» Given exercise
Quote all lines below exactly. Images stay out.

» Supplied data
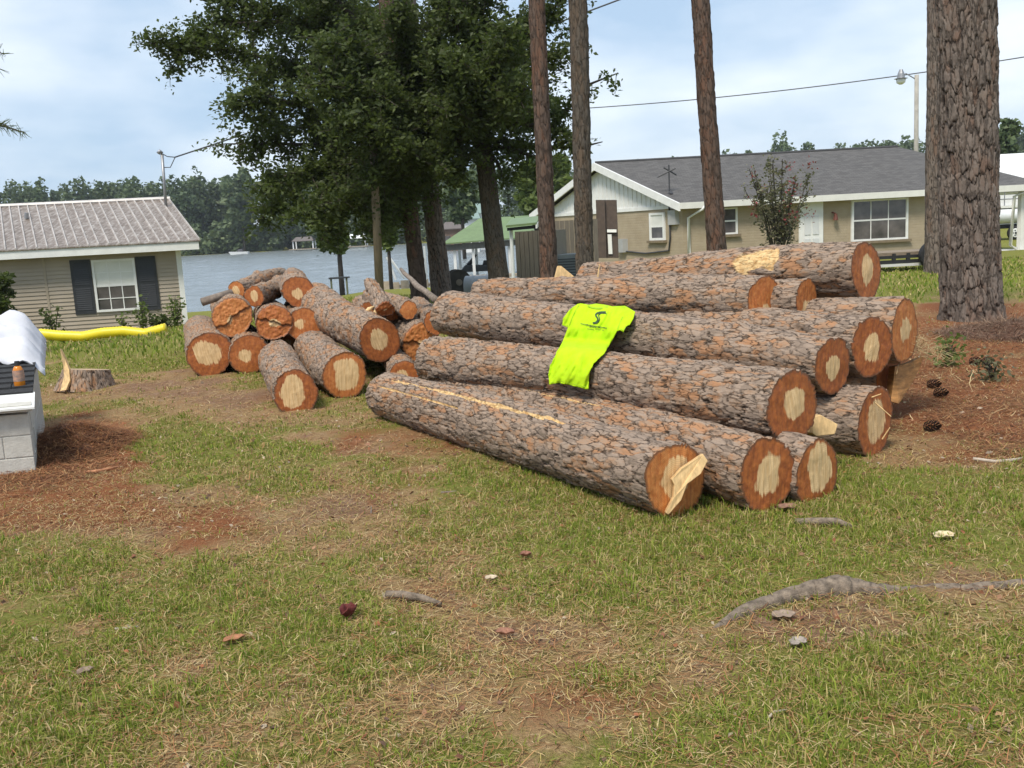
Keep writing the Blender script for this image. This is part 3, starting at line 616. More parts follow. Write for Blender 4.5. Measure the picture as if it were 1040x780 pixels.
for p, w_, y1 in (([(488, 120), (520, 85), (560, 60), (575, 50)], .9, 22), ([(488, 90), (530, 40), (570, 0), (577, -20)], 1, 22), ([(488, 130), (530, 110), (565, 120), (578, 150)], .9, 23), ([(488, 150), (515, 150), (545, 160), (555, 172)], .75, 22),
        ([(488, 130), (470, 110), (450, 110)], 1.3, 21), ([(488, 140), (465, 140), (445, 165)], 1.2, 21.5), ([(486, 80), (470, 40), (455, 0)], 1.3, 21.5), ([(486, 60), (490, 10), (500, -40)], 1.3, 22), ([(488, 110), (500, 70), (515, 30)], 1.3, 20.5),
        ([(488, 125), (510, 105), (535, 90)], 1.3, 20.5), ([(488, 100), (475, 80), (465, 60)], 1.3, 20.5), ([(488, 120), (510, 60), (540, 20)], 1.2, 26), ([(488, 130), (530, 120), (560, 100)], 1, 26), ([(488, 150), (470, 165), (455, 190)], .8, 22), ([(488, 145), (505, 165), (515, 190)], .5, 22.5),
        ([(488, 120), (560, 130), (600, 85), (628, 74)], .13, 23), ([(488, 140), (560, 150), (596, 148), (612, 144)], .12, 23)):
    lm.append((pxl(p, 23, y1), w_))
limb_tree(oak2, lm, 24, .95, 38, .068, M_OAKLEAF, .08)
# wooden pole
base, d = trunk_line(386, 305, 380, 170, 22)
M_POLE = plain('pole_wood', (.2, .155, .105), .85, .3, 5, .006, stretch=(5, 5, .6))
tag(MB(base).tube([base, base + d * 5.2], [.1, .085], 14).build('wooden_pole', M_POLE, None, base, True), 'slender bare wooden pole rising into the oak leaves left of the trunks', 'pole')
# pine sprig poking in at the upper left
base = at(-75, 330, 16); base.z = gz(base.x, base.y)
spr = empty('pine_tree', base, 'pine needle branches poking in at the upper left picture edge', 'tree')
me, _ = bark_cyl('trunk', base, base + Vector((0, 0, 9)), .2, .15, .04, (.2, .09), .02, 33); link('trunk', me, M_PINE, spr)
tb = MB(base); P0 = []; P1 = []
for tip in ((4, 55), (26, 135), (8, 128), (0, 70), (-20, 100)):
    a = at(-75, tip[1] - 25, 16); e = at(*tip, 15.5); tb.tube([a, a.lerp(e, .5) + Vector((0, 0, .05)), e], [.03, .02, .008], 5)
    for k in range(60):
        c = a.lerp(e, rng.uniform(.6, 1.0)); P0.append(list(c)); q = (e - a).normalized() * .5 + Vector(rng.normal(0, .55, 3)); P1.append(list(c + q.normalized() * .16))
tb.build('limbs', M_TWIG, spr)
def needles(A, B, wd, org):
    A = np.array(A) - np.array(org); B = np.array(B) - np.array(org); s = np.cross(B - A, rng.normal(size=A.shape)); s /= np.linalg.norm(s, axis=1)[:, None]; s *= wd
    V = np.stack([A - s, A + s, B + s * .4, B - s * .4], 1).reshape(-1, 3); return V, np.arange(len(V)).reshape(-1, 4)
V, Fq = needles(P0, P1, .006, base); link('crown', np_mesh('crown', V, Fq, {'tone': rng.uniform(0, 1, len(V))}, False), M_OAKLEAF, spr)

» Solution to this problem
Keep writing the Blender script for this image. This is part 3, starting at line 616. More parts follow. Write for Blender 4.5. Measure the picture as if it were 1040x780 pixels.
for p, w_, y1 in (([(488, 120), (520, 85), (560, 60), (575, 50)], .9, 22), ([(488, 90), (530, 40), (570, 0), (577, -20)], 1, 22), ([(488, 130), (530, 110), (565, 120), (578, 150)], .9, 23), ([(488, 150), (515, 150), (545, 160), (555, 172)], .75, 22),
        ([(488, 130), (470, 110), (450, 110)], 1.3, 21), ([(488, 140), (465, 140), (445, 165)], 1.2, 21.5), ([(486, 80), (470, 40), (455, 0)], 1.3, 21.5), ([(486, 60), (490, 10), (500, -40)], 1.3, 22), ([(488, 110), (500, 70), (515, 30)], 1.3, 20.5),
        ([(488, 125), (510, 105), (535, 90)], 1.3, 20.5), ([(488, 100), (475, 80), (465, 60)], 1.3, 20.5), ([(488, 120), (510, 60), (540, 20)], 1.2, 26), ([(488, 130), (530, 120), (560, 100)], 1, 26), ([(488, 150), (470, 165), (455, 190)], .8, 22), ([(488, 145), (505, 165), (515, 190)], .5, 22.5),
        ([(488, 120), (560, 130), (600, 85), (628, 74)], .13, 23), ([(488, 140), (560, 150), (596, 148), (612, 144)], .12, 23)):
    lm.append((pxl(p, 23, y1), w_))
limb_tree(oak2, lm, 24, .95, 38, .068, M_OAKLEAF, .08)
# wooden pole
base, d = trunk_line(386, 305, 380, 170, 22)
M_POLE = plain('pole_wood', (.2, .155, .105), .85, .3, 5, .006, stretch=(5, 5, .6))
tag(MB(base).tube([base, base + d * 5.2], [.1, .085], 14).build('wooden_pole', M_POLE, None, base, True), 'slender bare wooden pole rising into the oak leaves left of the trunks', 'pole')
# pine sprig poking in at the upper left
base = at(-75, 330, 16); base.z = gz(base.x, base.y)
spr = empty('pine_tree', base, 'pine needle branches poking in at the upper left picture edge', 'tree')
me, _ = bark_cyl('trunk', base, base + Vector((0, 0, 9)), .2, .15, .04, (.2, .09), .02, 33); link('trunk', me, M_PINE, spr)
tb = MB(base); P0 = []; P1 = []
for tip in ((4, 55), (26, 135), (8, 128), (0, 70), (-20, 100)):
    a = at(-75, tip[1] - 25, 16); e = at(*tip, 15.5); tb.tube([a, a.lerp(e, .5) + Vector((0, 0, .05)), e], [.03, .02, .008], 5)
    for k in range(60):
        c = a.lerp(e, rng.uniform(.6, 1.0)); P0.append(list(c)); q = (e - a).normalized() * .5 + Vector(rng.normal(0, .55, 3)); P1.append(list(c + q.normalized() * .16))
tb.build('limbs', M_TWIG, spr)
def needles(A, B, wd, org):
    A = np.array(A) - np.array(org); B = np.array(B) - np.array(org); s = np.cross(B - A, rng.normal(size=A.shape)); s /= np.linalg.norm(s, axis=1)[:, None]; s *= wd
    V = np.stack([A - s, A + s, B + s * .4, B - s * .4], 1).reshape(-1, 3); return V, np.arange(len(V)).reshape(-1, 4)
V, Fq = needles(P0, P1, .006, base); link('crown', np_mesh('crown', V, Fq, {'tone': rng.uniform(0, 1, len(V))}, False), M_OAKLEAF, spr)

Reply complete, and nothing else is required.